Majority of the children that make up this figure are found in the north-western (NW) region of the country, making up 34.24% of the total out-of-school children in Nigeria. The six states in this region collectively have 3.5 million children out of school.
The north-east had 19.63% of the total out-of-school children and is second, the south-west region is in the third position with 14.24%. The south-east has the least proportion, accounting for just 7% of the total figure.
States like Kano, Akwa Ibom, Katsina, Kaduna, and Taraba are the top five states with the largest number of out-of-school children. Kano alone has almost a million out-of-school children. These states together account for 30.72% of the total number of out-of-school children in the country.
These numbers are not new to most people, the numbers have become a soapbox from which everyone rails against the state of education in the country and as the country joins the rest of the world to mark another International Day for Education, these numbers should transcend mere tokens of Nigeria’s many development challenges.

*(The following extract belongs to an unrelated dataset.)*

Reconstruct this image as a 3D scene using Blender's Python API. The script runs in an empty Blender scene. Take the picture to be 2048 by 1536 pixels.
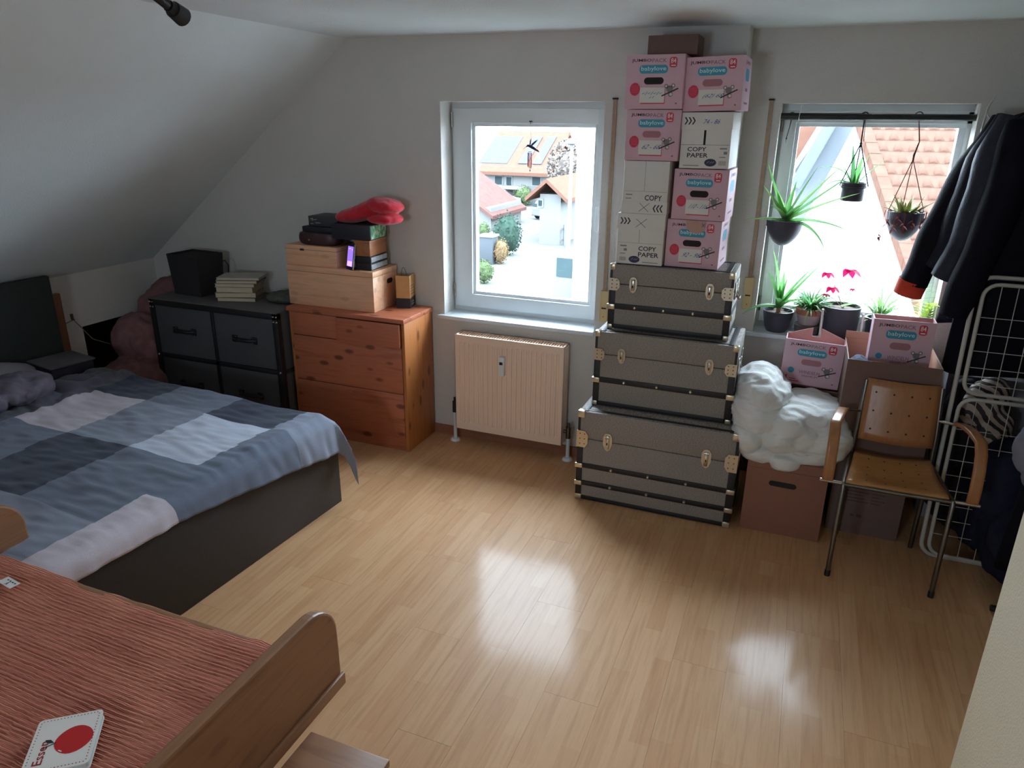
import bpy, bmesh, math, random
from mathutils import Vector, Matrix
import numpy as np
random.seed(7)
PI = math.pi
S = bpy.context.scene
COL = S.collection

# ------------------------------------------------------------------ camera
PPX, PPY = 1024.0, 768.0
_a = Vector((-2850 - PPX, 203 - PPY)); _b = Vector((981 - PPX, 4740 - PPY))
FPX = math.sqrt(-(_a.x * _b.x + _a.y * _b.y))
AX = -Vector((_a.x, _a.y, FPX)).normalized()
AZ = -Vector((_b.x, _b.y, FPX)).normalized()
AZ = (AZ - AX * AX.dot(AZ)).normalized()
AY = AZ.cross(AX)
CAMP = Vector((0, 0, 1.88))
cam = bpy.data.objects.new('camera', bpy.data.cameras.new('camera'))
COL.objects.link(cam)
right = Vector((AX.x, AY.x, AZ.x)); down = Vector((AX.y, AY.y, AZ.y)); fwd = Vector((AX.z, AY.z, AZ.z))
cam.matrix_world = Matrix((
    (right.x, -down.x, -fwd.x, CAMP.x), (right.y, -down.y, -fwd.y, CAMP.y),
    (right.z, -down.z, -fwd.z, CAMP.z), (0, 0, 0, 1)))
cam.data.sensor_width = 36; cam.data.lens = FPX / 2048 * 36
cam.data.clip_start = .02; cam.data.clip_end = 400
S.camera = cam

def at(px, py, x=None, y=None, z=None):
    """point of the room seen at a photo position, at a known plane"""
    d = right * (px - PPX) + down * (py - PPY) + fwd * FPX
    if y is not None: t = (y - CAMP.y) / d.y
    elif z is not None: t = (z - CAMP.z) / d.z
    else: t = (x - CAMP.x) / d.x
    return CAMP + d * t

# ------------------------------------------------------------------ light
W = bpy.data.worlds.new('overcast_sky'); S.world = W; W.use_nodes = True
W.node_tree.nodes['Background'].inputs[0].default_value = (.79, .945, 1.12, 1)
W.node_tree.nodes['Background'].inputs[1].default_value = 3.4
def portal(name, loc, sx, sz, rot):
    l = bpy.data.lights.new(name, 'AREA'); l.shape = 'RECTANGLE'; l.size = sx; l.size_y = sz
    l.cycles.is_portal = True
    o = bpy.data.objects.new(name, l); COL.objects.link(o); o.location = loc; o.rotation_euler = rot
portal('daylight_portal', (-1.48, 4.25, 1.38), 1.0, 1.25, (-PI / 2, 0, 0))
portal('daylight_portal', (.245, 4.48, 1.4), .95, 1.2, (-PI / 2, 0, 0))
portal('daylight_portal', (-1.2, -2.05, 1.45), .8, .74, (PI / 2, 0, 0))  # sky light through the unseen window added for fill
S.view_settings.view_transform = 'Standard'; S.view_settings.look = 'None'
S.view_settings.gamma = 1; S.view_settings.use_curve_mapping = False
S.view_settings.exposure = 3.28
S.cycles.use_denoising = True
S.cycles.max_bounces = 10; S.cycles.diffuse_bounces = 6; S.cycles.transparent_max_bounces = 16
S.cycles.caustics_reflective = False; S.cycles.caustics_refractive = False
S.cycles.sample_clamp_indirect = 6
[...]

These numbers are children you know, your distant cousins’ kids in the village who you only see at Christmas and burials, the 5 children of Sadiq at the gate to whom you give your children’s old clothes, Mama Bimbo’s three youngest kids who rush to your car window with whatever you’ve ordered from their mom’s little tuck shop, Mazi’s son who helps to wash your car whenever you show up on Wednesday morning for your weekly car cleaning, the boys and girls who rush forward in blazing noon day heat hoping to make N50 by washing the windshield of your car; these children, across all the 36 states of Nigeria, make up the 10.9 million out of school kids.
Today, let us collectively ask “what is the plan for taking these children off the streets and into classrooms”?